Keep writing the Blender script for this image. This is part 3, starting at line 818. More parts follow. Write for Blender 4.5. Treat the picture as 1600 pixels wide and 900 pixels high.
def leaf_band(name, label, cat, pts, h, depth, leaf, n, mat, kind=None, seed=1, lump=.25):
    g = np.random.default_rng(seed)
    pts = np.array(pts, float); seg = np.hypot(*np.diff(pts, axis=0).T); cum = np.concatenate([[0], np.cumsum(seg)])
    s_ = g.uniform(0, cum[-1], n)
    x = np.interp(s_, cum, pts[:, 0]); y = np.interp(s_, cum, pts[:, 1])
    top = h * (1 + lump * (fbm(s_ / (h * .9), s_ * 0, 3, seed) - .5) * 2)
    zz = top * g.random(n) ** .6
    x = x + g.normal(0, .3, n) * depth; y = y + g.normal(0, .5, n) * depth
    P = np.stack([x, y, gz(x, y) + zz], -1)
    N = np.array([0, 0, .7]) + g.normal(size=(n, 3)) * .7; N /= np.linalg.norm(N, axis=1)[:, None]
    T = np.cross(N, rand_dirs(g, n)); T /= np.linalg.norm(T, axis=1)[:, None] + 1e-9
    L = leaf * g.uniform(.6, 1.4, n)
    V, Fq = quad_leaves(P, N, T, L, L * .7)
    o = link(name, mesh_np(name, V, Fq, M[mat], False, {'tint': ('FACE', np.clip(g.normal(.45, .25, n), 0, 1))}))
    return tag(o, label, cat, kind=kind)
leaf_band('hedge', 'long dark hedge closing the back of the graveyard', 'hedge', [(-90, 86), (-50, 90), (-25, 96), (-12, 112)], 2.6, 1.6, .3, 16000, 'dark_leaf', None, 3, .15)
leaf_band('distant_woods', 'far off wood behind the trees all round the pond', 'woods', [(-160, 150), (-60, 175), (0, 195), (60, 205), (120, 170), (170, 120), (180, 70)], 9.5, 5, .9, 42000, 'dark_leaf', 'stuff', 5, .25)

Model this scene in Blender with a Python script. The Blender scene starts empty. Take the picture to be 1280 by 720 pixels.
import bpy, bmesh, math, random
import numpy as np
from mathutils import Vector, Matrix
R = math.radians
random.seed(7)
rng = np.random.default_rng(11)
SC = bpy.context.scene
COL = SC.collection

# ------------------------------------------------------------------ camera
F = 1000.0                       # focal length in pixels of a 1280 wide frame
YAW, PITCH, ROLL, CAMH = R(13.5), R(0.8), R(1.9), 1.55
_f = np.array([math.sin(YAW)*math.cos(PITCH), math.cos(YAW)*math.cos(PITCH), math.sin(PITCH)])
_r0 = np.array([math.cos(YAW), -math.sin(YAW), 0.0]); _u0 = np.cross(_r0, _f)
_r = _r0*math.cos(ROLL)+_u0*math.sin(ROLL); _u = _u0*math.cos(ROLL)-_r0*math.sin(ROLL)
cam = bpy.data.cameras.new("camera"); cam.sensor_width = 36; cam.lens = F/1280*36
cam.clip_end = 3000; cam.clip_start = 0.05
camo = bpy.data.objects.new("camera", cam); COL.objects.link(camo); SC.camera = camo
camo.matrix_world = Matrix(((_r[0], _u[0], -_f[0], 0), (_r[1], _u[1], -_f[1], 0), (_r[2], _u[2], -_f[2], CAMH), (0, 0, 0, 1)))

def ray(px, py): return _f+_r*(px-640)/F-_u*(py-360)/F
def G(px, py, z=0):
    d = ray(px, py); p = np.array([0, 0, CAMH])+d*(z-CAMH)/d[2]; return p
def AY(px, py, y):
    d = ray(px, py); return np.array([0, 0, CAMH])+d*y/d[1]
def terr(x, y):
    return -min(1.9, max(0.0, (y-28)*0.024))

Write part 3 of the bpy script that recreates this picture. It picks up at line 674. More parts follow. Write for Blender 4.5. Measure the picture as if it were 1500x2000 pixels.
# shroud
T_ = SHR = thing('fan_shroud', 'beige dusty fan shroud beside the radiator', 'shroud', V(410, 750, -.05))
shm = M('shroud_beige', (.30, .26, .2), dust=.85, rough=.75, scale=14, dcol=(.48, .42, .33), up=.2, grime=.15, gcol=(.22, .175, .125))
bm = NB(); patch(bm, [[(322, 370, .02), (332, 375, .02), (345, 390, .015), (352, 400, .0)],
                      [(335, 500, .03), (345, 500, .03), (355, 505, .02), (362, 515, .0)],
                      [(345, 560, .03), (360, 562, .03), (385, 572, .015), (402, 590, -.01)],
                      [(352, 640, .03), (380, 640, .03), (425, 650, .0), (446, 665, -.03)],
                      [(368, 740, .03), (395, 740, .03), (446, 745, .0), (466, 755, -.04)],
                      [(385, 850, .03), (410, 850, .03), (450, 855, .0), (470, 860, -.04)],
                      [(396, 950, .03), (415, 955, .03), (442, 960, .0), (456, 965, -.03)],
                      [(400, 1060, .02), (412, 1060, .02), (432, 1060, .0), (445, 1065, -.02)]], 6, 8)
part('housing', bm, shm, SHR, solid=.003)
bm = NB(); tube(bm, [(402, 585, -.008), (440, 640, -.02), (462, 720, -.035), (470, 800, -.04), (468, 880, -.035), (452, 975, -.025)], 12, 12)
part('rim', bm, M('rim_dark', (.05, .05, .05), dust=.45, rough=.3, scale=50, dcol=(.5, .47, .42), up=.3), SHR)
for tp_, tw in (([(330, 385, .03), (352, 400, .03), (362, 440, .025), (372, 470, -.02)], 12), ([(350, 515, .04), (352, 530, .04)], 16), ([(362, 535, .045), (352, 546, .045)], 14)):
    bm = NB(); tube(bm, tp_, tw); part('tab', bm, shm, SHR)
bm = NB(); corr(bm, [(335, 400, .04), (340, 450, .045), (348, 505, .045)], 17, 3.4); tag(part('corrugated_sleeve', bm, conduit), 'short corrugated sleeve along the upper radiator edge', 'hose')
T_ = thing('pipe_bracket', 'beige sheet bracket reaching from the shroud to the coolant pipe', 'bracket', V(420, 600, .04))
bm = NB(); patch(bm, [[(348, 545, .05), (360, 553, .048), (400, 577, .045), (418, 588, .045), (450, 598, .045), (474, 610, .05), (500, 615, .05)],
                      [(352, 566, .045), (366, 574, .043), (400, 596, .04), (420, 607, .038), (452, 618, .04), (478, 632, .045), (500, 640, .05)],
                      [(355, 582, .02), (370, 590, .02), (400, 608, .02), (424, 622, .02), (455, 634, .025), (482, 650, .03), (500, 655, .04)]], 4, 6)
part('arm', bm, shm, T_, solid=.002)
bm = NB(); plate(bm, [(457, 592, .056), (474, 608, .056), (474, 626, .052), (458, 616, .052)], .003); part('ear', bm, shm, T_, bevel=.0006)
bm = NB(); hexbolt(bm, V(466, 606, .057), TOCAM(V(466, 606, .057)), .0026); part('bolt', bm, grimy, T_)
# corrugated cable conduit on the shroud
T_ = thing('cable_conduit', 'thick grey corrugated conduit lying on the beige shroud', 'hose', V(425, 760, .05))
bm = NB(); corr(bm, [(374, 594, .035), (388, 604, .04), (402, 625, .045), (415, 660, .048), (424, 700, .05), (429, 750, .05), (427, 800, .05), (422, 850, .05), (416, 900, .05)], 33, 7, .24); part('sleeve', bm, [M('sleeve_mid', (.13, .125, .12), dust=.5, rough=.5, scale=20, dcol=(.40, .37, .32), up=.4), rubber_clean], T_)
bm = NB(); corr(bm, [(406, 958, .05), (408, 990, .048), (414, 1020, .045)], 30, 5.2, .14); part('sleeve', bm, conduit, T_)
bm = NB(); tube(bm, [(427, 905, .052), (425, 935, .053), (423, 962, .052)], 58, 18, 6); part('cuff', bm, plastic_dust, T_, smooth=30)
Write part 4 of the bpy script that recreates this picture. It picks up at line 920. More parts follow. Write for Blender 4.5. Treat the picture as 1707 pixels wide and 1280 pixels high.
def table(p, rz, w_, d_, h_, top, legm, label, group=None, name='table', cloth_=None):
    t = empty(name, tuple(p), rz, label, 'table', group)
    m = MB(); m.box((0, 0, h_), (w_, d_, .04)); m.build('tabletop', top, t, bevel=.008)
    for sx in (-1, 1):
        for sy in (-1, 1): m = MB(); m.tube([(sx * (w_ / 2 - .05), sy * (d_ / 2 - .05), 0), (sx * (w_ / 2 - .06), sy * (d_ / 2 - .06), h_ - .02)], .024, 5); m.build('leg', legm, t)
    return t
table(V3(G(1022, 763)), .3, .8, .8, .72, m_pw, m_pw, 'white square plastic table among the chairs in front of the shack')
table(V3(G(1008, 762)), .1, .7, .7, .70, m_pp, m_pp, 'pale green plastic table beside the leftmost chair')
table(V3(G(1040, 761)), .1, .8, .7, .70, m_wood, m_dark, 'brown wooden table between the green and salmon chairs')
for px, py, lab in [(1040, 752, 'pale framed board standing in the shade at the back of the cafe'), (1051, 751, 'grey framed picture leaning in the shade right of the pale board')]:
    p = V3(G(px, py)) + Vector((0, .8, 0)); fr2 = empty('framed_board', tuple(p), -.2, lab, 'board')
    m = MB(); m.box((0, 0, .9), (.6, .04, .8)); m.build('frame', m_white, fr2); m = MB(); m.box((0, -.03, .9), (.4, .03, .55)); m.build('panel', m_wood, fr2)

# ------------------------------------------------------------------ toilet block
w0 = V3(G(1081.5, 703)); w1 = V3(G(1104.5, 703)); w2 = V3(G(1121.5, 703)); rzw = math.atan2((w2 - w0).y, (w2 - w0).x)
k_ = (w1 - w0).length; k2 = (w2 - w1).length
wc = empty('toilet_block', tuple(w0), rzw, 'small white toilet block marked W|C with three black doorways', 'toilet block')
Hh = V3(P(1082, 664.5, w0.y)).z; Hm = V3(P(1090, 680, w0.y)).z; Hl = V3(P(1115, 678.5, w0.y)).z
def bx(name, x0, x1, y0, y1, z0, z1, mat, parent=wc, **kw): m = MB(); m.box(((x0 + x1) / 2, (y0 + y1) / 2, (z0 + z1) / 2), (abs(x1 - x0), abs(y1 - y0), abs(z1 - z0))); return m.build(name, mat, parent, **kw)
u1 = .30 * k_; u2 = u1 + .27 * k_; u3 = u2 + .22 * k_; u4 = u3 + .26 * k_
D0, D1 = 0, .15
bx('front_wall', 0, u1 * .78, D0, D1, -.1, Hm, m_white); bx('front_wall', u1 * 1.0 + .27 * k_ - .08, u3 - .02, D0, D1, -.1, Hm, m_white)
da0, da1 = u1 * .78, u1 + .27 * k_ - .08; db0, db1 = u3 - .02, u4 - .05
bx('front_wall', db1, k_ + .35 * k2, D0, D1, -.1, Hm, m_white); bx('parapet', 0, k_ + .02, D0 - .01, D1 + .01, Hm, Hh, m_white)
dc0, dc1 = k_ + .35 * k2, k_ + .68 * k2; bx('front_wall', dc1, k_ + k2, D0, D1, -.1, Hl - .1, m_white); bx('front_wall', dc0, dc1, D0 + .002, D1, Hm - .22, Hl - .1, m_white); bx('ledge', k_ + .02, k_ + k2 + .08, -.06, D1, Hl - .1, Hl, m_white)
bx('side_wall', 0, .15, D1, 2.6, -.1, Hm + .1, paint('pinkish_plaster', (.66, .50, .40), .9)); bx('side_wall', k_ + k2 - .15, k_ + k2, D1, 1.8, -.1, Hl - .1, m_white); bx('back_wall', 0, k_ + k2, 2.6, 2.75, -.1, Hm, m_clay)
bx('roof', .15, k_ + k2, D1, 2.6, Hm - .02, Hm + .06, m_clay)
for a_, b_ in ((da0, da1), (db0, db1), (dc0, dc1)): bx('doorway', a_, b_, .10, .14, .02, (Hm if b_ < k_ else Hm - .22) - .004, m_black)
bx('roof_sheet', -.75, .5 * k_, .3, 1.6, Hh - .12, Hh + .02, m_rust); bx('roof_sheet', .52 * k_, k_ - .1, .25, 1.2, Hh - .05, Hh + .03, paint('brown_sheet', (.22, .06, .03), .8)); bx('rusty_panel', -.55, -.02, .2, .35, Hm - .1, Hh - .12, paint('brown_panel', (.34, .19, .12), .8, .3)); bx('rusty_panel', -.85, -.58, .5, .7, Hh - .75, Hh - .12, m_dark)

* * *

▶ _Short task_
Take the entries above and copy them exactly from the first line through the line with "leaf_band('distant_woods', 'far off"; leave out every line after it.

▶ _Task solution_
Keep writing the Blender script for this image. This is part 3, starting at line 818. More parts follow. Write for Blender 4.5. Treat the picture as 1600 pixels wide and 900 pixels high.
def leaf_band(name, label, cat, pts, h, depth, leaf, n, mat, kind=None, seed=1, lump=.25):
    g = np.random.default_rng(seed)
    pts = np.array(pts, float); seg = np.hypot(*np.diff(pts, axis=0).T); cum = np.concatenate([[0], np.cumsum(seg)])
    s_ = g.uniform(0, cum[-1], n)
    x = np.interp(s_, cum, pts[:, 0]); y = np.interp(s_, cum, pts[:, 1])
    top = h * (1 + lump * (fbm(s_ / (h * .9), s_ * 0, 3, seed) - .5) * 2)
    zz = top * g.random(n) ** .6
    x = x + g.normal(0, .3, n) * depth; y = y + g.normal(0, .5, n) * depth
    P = np.stack([x, y, gz(x, y) + zz], -1)
    N = np.array([0, 0, .7]) + g.normal(size=(n, 3)) * .7; N /= np.linalg.norm(N, axis=1)[:, None]
    T = np.cross(N, rand_dirs(g, n)); T /= np.linalg.norm(T, axis=1)[:, None] + 1e-9
    L = leaf * g.uniform(.6, 1.4, n)
    V, Fq = quad_leaves(P, N, T, L, L * .7)
    o = link(name, mesh_np(name, V, Fq, M[mat], False, {'tint': ('FACE', np.clip(g.normal(.45, .25, n), 0, 1))}))
    return tag(o, label, cat, kind=kind)
leaf_band('hedge', 'long dark hedge closing the back of the graveyard', 'hedge', [(-90, 86), (-50, 90), (-25, 96), (-12, 112)], 2.6, 1.6, .3, 16000, 'dark_leaf', None, 3, .15)
leaf_band('distant_woods', 'far off wood behind the trees all round the pond', 'woods', [(-160, 150), (-60, 175), (0, 195), (60, 205), (120, 170), (170, 120), (180, 70)], 9.5, 5, .9, 42000, 'dark_leaf', 'stuff', 5, .25)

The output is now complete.